Средство это, оказавшееся впоследствии неприменимым, представляло собой сети, подвешенные к полым стеклянным шарам, которые из-за их прозрачности нельзя было увидеть в перископ. И потому подводные лодки не могли своевременно нырнуть под сеть или вообще ее избежать. Я доложил государю, что по кратким сведениям письма нельзя составить окончательного суждения об этом изобретении и что я запрошу через Морской генеральный штаб нашего морского агента в Англии. Государь с этим согласился и перевел разговор на болгарский порт Бургас.
Болгарский порт имел значение огромной важности для Босфорской операции, горячим сторонником которой был император. Дело в том, что Бургас — единственный порт вблизи Босфора, где можно было бы высадить крупный десантный отряд, без коего наш Генеральный штаб, и в частности генерал Алексеев, категорически не считал возможным предпринять операцию для завладения Босфором.
Об этом порте давно уже велись секретные дипломатические переговоры с Болгарией, однако безуспешно, ибо Болгария требовала себе за выступление на нашей стороне и предоставление нам таким образом Бургаса Македонию, на что Сербия своего согласия не давала, забыв о том, что именно во имя ее спасения Россия вступила в эту тяжелую войну.
Такая черная неблагодарность, угрожавшая лишить нас не только возможности решить национальную проблему, но и выиграть войну, глубоко опечалила и поразила государя, заступничеству коего Сербия была всем обязана, и он теперь искал возможности обойтись без Бургаса для решения босфорского вопроса.
Разработка в Ставке планов и оперативных предложений для Босфорской операции входила в непосредственный круг моих обязанностей, и император пожелал ознакомиться с моим мнением по этому вопросу. Обсуждение так затянулось, что государь — а это редко с ним случалось — забыл о том, что наступил час обеда. Наконец министр Двора граф В. Б. Фредерикс[51] решил войти в кабинет и напомнить государю, что в гостиной ожидает приглашенная к обеду специальная военная миссия, приехавшая в Ставку из Франции.

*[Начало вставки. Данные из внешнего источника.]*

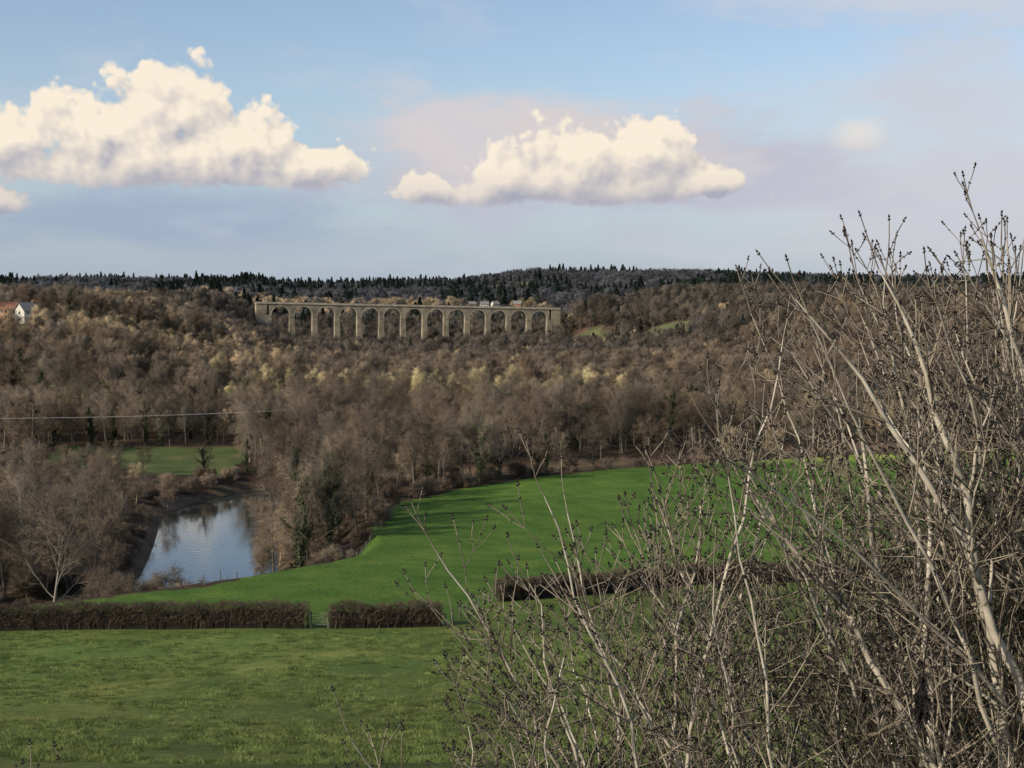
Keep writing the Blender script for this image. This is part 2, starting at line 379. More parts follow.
def scatter(name,c,P,scl,vid,wid):
    n=len(P); me=bpy.data.meshes.new(name); me.vertices.add(n); me.vertices.foreach_set('co',np.asarray(P,np.float32).ravel())
    for nm,ty_,v in (('scl','FLOAT',scl),('wid','FLOAT',wid),('rot','FLOAT',R.uniform(0,6.28,n)),('vid','INT',vid)):
        a=me.attributes.new(nm,ty_,'POINT'); a.data.foreach_set('value',np.asarray(v,np.float32 if ty_=='FLOAT' else np.int32))
    o=link(bpy.data.objects.new(name,me))
    ng=bpy.data.node_groups.new(name,'GeometryNodeTree')
    ng.interface.new_socket('Geometry',in_out='INPUT',socket_type='NodeSocketGeometry')
    ng.interface.new_socket('Geometry',in_out='OUTPUT',socket_type='NodeSocketGeometry')
    N=ng.nodes;L=ng.links
    gi=N.new('NodeGroupInput');go=N.new('NodeGroupOutput'); ip=N.new('GeometryNodeInstanceOnPoints'); ci=N.new('GeometryNodeCollectionInfo')
    ci.inputs['Collection'].default_value=c; ci.inputs['Separate Children'].default_value=True; ci.inputs['Reset Children'].default_value=True
    def at(nm,t):
        q=N.new('GeometryNodeInputNamedAttribute'); q.data_type=t; q.inputs['Name'].default_value=nm; return q.outputs[0]
    cs=N.new('ShaderNodeCombineXYZ'); s=at('scl','FLOAT'); w=at('wid','FLOAT'); L.new(w,cs.inputs[0]);L.new(w,cs.inputs[1]);L.new(s,cs.inputs[2])
    cr=N.new('ShaderNodeCombineXYZ'); L.new(at('rot','FLOAT'),cr.inputs[2])
    L.new(gi.outputs[0],ip.inputs['Points']); L.new(ci.outputs[0],ip.inputs['Instance']); ip.inputs['Pick Instance'].default_value=True
    L.new(at('vid','INT'),ip.inputs['Instance Index']); L.new(cr.outputs[0],ip.inputs['Rotation']); L.new(cs.outputs[0],ip.inputs['Scale'])
    L.new(ip.outputs[0],go.inputs[0]); md=o.modifiers.new('scatter','NODES'); md.node_group=ng
    return o
VA=np.array((-234.,1345.)); VB=np.array((37.,1443.))      # viaduct axis
def candidates(y0,y1,sp,halfk=.42,pad=45):
    gx=np.arange(-(halfk*y1+pad),halfk*y1+pad,sp); gy=np.arange(y0,y1,sp)
    x,y=np.meshgrid(gx,gy); x=x.ravel()+R.uniform(-.48,.48,x.size)*sp; y=y.ravel()+R.uniform(-.48,.48,y.size)*sp
    k=(np.abs(x)<halfk*y+pad)&~inpoly(x,y,FIELD)&~inpoly(x,y,MEADOW)&~inpoly(x,y,STRIP)&~clearings(x,y)
    k&=~((polydist(x,y,RIVER)<11.5)&(y<430))
    k&=polydist(x,y,[VA,VB])>9
    return x[k],y[k]
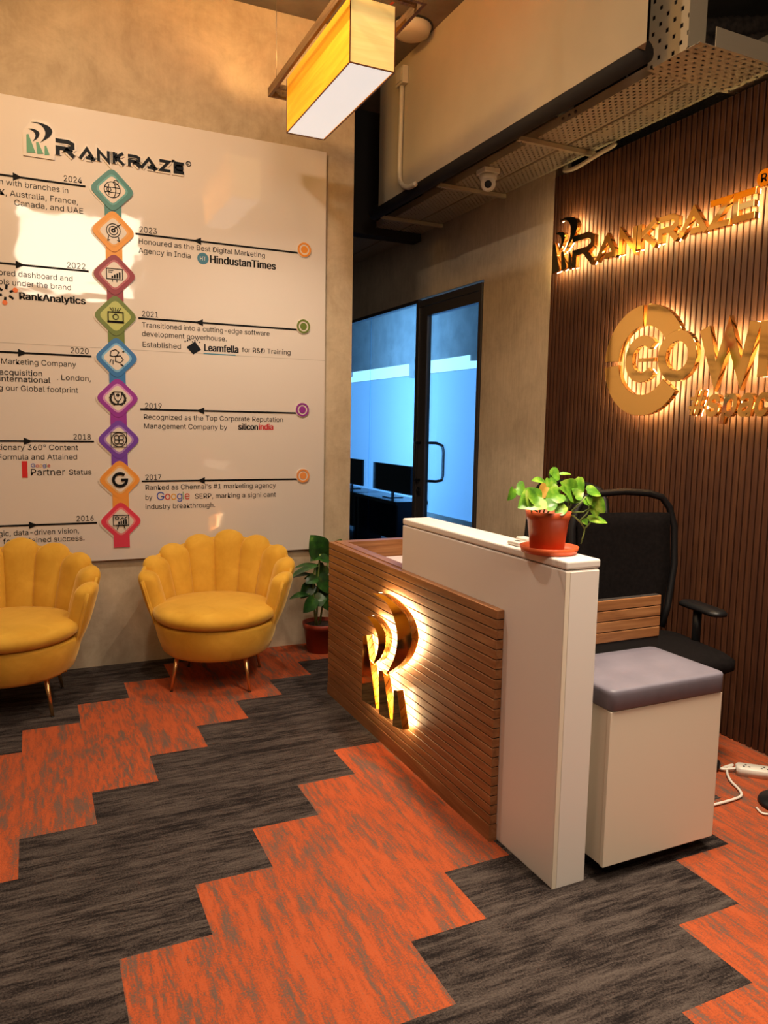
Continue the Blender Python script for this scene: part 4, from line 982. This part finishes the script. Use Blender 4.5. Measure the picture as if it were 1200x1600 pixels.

Другой раз, это было поздней осенью 1916 г., государь пригласил всех нас, бывших у него на завтраке, поехать с ним испытывать новое изобретение, состоявшее в том, что, политая жидкостью, составлявшею секрет изобретателя, любая поверхность воспламенялась в любую погоду от попадания в нее ружейной пули.
Мы поехали на автомобилях за город на поле, где были сооружены различные предметы, покрытые этой жидкостью. Государь лично взял поданную ему винтовку и начал стрелять. Дул сильный ветер, шел дождь, смешанный со снегом, так что государь скоро промок. Мы жались к нашим автомобилям, пытаясь защититься от холода, а он все стрелял и стрелял, пока не убедился в неприменимости этого изобретения для военных целей.
Здесь я, кстати, впервые познакомился со сделавшимся во время Гражданской войны знаменитым, а тогда еще скромным казачьим есаулом А. Г. Шкуро[52], ставшим известным благодаря своим смелым набегам в тыл немцев. На этом испытании Шкуро был представлен государю.